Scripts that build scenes

..............................

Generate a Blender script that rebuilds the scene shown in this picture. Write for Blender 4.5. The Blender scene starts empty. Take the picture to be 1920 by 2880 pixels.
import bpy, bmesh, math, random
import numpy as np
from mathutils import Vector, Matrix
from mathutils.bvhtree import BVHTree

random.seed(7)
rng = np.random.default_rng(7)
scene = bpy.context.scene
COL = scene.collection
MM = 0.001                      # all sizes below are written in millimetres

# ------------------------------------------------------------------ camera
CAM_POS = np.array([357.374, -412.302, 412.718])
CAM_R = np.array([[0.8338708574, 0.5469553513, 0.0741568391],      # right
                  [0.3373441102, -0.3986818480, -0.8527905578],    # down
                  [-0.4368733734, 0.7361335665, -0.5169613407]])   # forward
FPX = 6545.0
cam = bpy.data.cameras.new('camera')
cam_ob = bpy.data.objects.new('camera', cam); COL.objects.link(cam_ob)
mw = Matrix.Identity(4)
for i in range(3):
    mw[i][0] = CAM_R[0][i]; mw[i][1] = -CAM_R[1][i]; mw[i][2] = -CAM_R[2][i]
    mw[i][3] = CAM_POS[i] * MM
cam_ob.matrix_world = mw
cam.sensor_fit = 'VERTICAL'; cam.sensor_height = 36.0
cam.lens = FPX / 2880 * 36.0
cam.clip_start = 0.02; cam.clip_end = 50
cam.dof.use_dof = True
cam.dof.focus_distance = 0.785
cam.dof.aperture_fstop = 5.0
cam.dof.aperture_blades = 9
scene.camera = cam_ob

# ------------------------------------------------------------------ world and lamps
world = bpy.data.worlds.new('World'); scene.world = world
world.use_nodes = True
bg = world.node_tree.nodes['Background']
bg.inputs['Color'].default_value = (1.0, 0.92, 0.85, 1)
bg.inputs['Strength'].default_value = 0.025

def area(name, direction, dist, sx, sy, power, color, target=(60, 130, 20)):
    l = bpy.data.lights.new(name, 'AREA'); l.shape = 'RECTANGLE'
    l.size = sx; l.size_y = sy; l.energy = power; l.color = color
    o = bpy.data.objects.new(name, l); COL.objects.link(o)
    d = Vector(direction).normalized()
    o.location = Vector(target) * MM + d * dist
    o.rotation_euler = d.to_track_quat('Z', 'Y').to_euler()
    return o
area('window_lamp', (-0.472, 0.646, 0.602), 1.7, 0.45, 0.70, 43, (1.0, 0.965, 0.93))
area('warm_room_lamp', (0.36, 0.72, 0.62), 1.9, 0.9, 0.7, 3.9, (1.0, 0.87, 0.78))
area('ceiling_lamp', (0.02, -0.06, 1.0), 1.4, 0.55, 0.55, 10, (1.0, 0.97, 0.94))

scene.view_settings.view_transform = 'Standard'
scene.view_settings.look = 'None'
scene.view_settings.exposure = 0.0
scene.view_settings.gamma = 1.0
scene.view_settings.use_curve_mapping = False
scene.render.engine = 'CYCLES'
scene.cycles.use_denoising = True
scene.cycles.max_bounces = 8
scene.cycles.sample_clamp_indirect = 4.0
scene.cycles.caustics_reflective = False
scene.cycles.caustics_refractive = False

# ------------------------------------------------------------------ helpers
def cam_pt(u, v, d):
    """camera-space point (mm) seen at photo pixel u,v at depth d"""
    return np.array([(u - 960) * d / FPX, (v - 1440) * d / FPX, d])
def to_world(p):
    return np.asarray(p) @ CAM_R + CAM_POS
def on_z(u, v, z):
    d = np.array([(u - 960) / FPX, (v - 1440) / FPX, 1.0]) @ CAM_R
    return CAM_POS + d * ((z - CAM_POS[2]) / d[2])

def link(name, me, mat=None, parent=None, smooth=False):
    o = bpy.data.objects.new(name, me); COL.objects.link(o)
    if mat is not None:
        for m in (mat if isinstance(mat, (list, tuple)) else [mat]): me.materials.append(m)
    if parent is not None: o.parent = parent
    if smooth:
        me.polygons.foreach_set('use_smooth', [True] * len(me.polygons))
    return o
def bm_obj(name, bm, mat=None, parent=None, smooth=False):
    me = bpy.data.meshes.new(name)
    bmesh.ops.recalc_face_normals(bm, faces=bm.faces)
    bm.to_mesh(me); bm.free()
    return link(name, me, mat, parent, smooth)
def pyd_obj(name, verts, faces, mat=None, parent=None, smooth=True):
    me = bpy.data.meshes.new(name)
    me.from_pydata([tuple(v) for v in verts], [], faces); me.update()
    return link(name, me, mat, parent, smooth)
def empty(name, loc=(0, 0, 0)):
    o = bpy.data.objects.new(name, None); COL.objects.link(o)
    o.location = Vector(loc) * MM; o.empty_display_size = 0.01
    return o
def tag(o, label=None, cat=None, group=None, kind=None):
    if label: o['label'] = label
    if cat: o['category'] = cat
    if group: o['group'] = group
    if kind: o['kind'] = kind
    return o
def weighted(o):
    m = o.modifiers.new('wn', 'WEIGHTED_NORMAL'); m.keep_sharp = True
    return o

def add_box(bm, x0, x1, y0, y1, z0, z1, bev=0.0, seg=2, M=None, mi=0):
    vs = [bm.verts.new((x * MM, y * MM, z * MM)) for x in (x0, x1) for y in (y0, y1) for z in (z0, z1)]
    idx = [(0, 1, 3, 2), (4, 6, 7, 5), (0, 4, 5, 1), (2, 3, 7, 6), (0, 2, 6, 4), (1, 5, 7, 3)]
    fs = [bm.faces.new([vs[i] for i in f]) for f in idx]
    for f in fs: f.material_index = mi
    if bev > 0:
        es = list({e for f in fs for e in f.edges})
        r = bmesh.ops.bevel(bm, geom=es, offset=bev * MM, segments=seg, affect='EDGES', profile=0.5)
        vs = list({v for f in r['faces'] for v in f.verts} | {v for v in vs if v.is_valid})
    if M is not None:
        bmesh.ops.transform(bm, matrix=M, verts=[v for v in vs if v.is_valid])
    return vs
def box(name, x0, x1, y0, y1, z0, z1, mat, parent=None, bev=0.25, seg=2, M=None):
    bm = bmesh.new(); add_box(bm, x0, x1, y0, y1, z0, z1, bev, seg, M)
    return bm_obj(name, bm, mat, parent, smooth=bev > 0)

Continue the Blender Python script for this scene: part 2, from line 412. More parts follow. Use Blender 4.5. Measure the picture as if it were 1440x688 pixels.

..............................

# [What the task asks]
Beginning at the first line of the records, give again each line exactly as written, ending with the line that contains "scene.camera = cam_ob".

# [Exercise answer]
Generate a Blender script that rebuilds the scene shown in this picture. Write for Blender 4.5. The Blender scene starts empty. Take the picture to be 1920 by 2880 pixels.
import bpy, bmesh, math, random
import numpy as np
from mathutils import Vector, Matrix
from mathutils.bvhtree import BVHTree

random.seed(7)
rng = np.random.default_rng(7)
scene = bpy.context.scene
COL = scene.collection
MM = 0.001                      # all sizes below are written in millimetres

# ------------------------------------------------------------------ camera
CAM_POS = np.array([357.374, -412.302, 412.718])
CAM_R = np.array([[0.8338708574, 0.5469553513, 0.0741568391],      # right
                  [0.3373441102, -0.3986818480, -0.8527905578],    # down
                  [-0.4368733734, 0.7361335665, -0.5169613407]])   # forward
FPX = 6545.0
cam = bpy.data.cameras.new('camera')
cam_ob = bpy.data.objects.new('camera', cam); COL.objects.link(cam_ob)
mw = Matrix.Identity(4)
for i in range(3):
    mw[i][0] = CAM_R[0][i]; mw[i][1] = -CAM_R[1][i]; mw[i][2] = -CAM_R[2][i]
    mw[i][3] = CAM_POS[i] * MM
cam_ob.matrix_world = mw
cam.sensor_fit = 'VERTICAL'; cam.sensor_height = 36.0
cam.lens = FPX / 2880 * 36.0
cam.clip_start = 0.02; cam.clip_end = 50
cam.dof.use_dof = True
cam.dof.focus_distance = 0.785
cam.dof.aperture_fstop = 5.0
cam.dof.aperture_blades = 9
scene.camera = cam_ob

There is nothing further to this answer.